Hemingway riesce in una sorta di miracolo, in una impresa straordinaria: seppure incatenato all’amore per il rischio e inebriato dall’avvincente sfida della vita, rimanda a noi, come immagine rifiessa da uno specchio della storia, l’uomo che “non tenta” di allontanarsi dal giogo della solitudine.

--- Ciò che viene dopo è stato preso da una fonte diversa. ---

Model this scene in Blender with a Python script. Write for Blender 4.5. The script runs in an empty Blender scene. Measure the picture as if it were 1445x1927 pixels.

«Non sognava più tempeste, nè donne, né grandi avvenimenti, né grossi pesci, né zuffe, né gare di forza e neanche di sua moglie. Ora sognava soltanto luoghi, e i leoni sulla spiaggia… Poi sognò di essere al villaggio nel suo letto e c’era la tramontana e faceva molto freddo… Poi incominciò a sognare la lunga spiaggia gialla e vide il primo leone giungervi sul far del buio e poi giunsero altri leoni e lui stava col mento sul legno della prua dove la nave giaceva ancorata sotto il vento serale che veniva dal mare e aspettava di vedere se sarebbero venuti altri leoni ed era felice». Perché «l’uomo può essere ucciso, ma non sconfitto».
Nel 2009 il governo cubano terminerà il restauro della villa di Hemingway che sorge sulle colline vicino all’Avana. Inutile dire che vi sono numerosi cimeli, una biblioteca di novemila volumi e la macchina da scrivere usata per Il vecchio e il mare.
Nella casa di Key West in Florida, dove Hemingway trascorse gli anni Trenta con la seconda moglie Pauline Pfeiffer e dove scrisse Addio alle armi, i discendenti di Snowball, il famoso gatto a sei dita, dominano ancora tutto il territorio, terrorizzano gli altri gatti e infastidiscono i “poveri” turisti. Pare che Snowball si sia “reincarnato” in Ivan il Terribile e sia troppo feroce, troppo libero.
Sono sicuro che non finiranno in gabbia come vuole il Ministero dell’Agricoltura. E se questa sarà la sorte che li attende, offrendo il dono della parola ai felini, così sarà la risposta dei discendenti di Snowball: «Meglio la morte che la gabbia». Proprio come lui. Hemingway.